# Given task
Check every line below for the word "Python" and copy each one that has it.

-- start of Input rows --

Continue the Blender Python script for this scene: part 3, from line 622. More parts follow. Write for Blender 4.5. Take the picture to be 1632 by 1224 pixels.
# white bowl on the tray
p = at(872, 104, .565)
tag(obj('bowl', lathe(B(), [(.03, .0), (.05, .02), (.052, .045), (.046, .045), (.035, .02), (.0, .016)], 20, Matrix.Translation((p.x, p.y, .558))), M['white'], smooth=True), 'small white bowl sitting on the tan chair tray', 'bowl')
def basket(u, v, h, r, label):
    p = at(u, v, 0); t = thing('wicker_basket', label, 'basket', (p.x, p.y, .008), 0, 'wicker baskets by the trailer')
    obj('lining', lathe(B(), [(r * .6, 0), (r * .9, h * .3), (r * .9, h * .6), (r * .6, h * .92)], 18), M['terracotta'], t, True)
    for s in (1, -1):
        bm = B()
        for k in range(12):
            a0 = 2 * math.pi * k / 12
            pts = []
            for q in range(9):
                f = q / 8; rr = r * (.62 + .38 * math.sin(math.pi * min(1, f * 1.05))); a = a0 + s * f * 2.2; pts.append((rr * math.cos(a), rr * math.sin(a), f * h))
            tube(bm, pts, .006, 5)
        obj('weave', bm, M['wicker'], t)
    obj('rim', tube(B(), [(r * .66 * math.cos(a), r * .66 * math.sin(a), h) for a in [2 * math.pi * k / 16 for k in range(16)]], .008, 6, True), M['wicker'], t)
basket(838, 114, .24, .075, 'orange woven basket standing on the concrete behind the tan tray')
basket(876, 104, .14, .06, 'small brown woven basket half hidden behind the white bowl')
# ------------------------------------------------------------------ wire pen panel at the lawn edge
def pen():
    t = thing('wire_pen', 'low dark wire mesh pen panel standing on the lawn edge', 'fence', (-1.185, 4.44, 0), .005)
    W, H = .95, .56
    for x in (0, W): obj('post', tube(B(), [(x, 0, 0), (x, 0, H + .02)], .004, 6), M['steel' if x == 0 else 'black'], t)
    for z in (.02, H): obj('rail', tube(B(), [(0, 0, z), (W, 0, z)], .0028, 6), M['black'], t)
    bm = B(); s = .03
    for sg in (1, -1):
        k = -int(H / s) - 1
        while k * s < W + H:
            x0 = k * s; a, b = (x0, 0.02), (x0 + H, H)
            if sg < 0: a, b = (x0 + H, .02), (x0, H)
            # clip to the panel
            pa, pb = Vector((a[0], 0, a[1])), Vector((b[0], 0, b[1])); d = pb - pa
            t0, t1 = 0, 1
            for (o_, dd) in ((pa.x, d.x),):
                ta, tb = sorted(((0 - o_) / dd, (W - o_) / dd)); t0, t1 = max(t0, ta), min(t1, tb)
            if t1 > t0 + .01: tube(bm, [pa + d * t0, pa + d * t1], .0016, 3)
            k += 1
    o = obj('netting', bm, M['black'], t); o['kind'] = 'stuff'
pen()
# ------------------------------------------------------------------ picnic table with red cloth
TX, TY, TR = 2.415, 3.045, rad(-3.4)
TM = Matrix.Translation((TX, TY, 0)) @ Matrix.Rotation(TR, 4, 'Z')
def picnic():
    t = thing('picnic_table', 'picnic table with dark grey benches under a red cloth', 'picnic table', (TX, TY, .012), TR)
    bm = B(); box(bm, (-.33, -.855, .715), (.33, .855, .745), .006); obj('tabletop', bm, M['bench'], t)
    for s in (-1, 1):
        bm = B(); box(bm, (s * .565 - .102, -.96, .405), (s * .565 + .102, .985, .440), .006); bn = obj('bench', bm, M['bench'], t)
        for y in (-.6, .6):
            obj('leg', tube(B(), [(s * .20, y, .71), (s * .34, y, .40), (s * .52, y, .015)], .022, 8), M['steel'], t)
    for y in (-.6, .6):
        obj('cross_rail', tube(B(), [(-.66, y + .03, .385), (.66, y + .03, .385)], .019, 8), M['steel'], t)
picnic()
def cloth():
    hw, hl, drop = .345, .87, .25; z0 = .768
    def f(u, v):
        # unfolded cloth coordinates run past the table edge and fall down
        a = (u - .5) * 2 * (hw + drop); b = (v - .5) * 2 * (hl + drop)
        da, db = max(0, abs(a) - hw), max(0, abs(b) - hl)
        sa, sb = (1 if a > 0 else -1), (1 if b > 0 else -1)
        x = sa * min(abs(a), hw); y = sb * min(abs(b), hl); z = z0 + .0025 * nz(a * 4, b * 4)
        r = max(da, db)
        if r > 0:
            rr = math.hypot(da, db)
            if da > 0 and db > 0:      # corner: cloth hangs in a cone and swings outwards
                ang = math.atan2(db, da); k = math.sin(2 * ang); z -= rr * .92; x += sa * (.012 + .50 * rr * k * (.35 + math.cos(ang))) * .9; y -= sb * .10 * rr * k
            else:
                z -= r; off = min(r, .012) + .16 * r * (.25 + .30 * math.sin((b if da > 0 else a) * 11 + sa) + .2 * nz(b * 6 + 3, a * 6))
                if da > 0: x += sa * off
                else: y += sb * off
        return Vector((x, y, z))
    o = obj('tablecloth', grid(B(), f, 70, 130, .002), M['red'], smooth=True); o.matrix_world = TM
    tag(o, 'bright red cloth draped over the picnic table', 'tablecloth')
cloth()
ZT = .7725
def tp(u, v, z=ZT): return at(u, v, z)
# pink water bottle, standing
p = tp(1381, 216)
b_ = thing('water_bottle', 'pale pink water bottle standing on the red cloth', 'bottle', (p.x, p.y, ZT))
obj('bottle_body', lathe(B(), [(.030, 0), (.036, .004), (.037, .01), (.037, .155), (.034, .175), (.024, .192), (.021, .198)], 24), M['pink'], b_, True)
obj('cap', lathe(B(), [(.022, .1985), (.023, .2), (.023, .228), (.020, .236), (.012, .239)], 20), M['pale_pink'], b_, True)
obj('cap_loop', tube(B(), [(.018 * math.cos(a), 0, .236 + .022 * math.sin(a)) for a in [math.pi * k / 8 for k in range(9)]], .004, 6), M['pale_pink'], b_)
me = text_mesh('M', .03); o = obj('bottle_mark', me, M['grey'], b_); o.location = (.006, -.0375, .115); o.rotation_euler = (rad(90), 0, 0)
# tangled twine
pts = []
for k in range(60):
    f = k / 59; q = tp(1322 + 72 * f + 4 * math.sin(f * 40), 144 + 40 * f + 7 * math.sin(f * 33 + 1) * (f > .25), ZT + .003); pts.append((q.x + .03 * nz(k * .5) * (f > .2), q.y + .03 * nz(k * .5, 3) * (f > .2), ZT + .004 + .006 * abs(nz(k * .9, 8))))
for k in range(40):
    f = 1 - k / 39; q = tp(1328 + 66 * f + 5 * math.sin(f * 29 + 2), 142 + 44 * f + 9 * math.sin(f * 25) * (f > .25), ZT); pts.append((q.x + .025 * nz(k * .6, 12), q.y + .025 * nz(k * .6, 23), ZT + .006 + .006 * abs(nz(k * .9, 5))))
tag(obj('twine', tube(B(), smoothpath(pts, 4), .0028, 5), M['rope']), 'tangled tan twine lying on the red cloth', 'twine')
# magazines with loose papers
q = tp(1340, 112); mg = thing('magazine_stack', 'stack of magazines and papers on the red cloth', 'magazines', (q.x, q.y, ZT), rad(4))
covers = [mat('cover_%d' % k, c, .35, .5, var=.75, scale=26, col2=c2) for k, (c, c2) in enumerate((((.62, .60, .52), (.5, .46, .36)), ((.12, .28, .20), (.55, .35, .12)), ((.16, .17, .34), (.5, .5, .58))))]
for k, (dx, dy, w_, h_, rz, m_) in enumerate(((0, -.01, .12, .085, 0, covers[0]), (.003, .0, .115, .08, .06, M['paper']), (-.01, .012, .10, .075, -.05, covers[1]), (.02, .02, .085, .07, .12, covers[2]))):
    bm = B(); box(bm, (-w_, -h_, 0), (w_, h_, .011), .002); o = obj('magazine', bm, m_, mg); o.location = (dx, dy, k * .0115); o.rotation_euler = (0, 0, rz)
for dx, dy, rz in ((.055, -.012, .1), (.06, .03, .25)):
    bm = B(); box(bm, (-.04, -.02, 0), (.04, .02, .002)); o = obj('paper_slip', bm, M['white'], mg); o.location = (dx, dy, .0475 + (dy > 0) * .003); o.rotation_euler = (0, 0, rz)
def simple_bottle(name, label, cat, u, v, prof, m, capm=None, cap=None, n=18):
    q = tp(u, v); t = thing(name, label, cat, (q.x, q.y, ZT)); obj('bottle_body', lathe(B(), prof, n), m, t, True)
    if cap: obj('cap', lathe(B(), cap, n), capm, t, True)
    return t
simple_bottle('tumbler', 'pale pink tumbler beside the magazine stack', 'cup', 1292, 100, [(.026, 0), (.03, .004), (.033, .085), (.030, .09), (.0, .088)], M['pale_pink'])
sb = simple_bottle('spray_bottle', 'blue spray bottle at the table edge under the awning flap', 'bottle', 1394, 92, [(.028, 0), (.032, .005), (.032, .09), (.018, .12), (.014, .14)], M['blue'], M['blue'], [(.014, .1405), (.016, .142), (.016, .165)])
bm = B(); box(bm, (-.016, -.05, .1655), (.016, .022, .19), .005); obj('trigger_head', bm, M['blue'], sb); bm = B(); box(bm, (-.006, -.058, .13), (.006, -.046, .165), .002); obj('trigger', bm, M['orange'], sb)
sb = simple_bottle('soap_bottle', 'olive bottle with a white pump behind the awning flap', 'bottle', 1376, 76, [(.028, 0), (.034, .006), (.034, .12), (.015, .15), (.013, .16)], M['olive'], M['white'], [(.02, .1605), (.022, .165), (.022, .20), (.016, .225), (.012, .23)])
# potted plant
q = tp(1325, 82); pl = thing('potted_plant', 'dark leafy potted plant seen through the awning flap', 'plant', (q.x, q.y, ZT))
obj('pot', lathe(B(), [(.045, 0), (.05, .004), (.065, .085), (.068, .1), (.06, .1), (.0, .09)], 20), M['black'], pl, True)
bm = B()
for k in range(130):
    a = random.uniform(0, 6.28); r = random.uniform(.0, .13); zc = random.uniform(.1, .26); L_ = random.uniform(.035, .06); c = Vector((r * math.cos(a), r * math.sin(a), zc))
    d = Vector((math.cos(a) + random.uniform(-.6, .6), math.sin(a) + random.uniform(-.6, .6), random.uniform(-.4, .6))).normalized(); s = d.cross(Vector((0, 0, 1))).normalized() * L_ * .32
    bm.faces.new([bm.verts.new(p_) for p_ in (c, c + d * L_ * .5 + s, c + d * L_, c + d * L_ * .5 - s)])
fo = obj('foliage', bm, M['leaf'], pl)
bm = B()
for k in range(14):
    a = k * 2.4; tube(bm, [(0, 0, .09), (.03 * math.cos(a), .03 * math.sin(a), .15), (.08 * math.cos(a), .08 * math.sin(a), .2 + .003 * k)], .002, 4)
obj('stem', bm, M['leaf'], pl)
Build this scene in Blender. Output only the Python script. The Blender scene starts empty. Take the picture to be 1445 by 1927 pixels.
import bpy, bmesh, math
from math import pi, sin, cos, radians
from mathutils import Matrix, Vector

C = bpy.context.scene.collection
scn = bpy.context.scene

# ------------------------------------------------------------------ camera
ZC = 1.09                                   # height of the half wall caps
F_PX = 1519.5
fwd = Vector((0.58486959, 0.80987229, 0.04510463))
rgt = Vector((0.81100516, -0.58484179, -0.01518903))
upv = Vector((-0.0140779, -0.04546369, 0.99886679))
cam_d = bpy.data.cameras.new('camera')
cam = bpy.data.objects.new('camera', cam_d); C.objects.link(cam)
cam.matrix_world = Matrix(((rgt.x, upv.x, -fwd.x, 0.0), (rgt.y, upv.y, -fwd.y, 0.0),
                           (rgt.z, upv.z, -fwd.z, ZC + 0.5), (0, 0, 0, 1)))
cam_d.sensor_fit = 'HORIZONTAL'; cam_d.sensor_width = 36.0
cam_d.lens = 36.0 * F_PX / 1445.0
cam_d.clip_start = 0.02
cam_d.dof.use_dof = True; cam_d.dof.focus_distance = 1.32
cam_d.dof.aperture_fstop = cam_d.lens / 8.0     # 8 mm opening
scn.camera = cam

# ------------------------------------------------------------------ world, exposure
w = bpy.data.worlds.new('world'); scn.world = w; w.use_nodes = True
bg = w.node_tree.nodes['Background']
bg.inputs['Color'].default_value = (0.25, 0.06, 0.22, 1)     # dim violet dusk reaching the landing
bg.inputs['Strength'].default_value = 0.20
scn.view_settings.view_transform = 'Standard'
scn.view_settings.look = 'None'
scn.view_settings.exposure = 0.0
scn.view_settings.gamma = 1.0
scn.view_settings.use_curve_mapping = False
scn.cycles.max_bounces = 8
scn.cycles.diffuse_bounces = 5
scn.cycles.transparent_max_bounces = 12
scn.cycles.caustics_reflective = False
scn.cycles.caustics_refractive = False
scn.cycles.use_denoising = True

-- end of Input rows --

# Solution to this exercise
Continue the Blender Python script for this scene: part 3, from line 622. More parts follow. Write for Blender 4.5. Take the picture to be 1632 by 1224 pixels.
Build this scene in Blender. Output only the Python script. The Blender scene starts empty. Take the picture to be 1445 by 1927 pixels.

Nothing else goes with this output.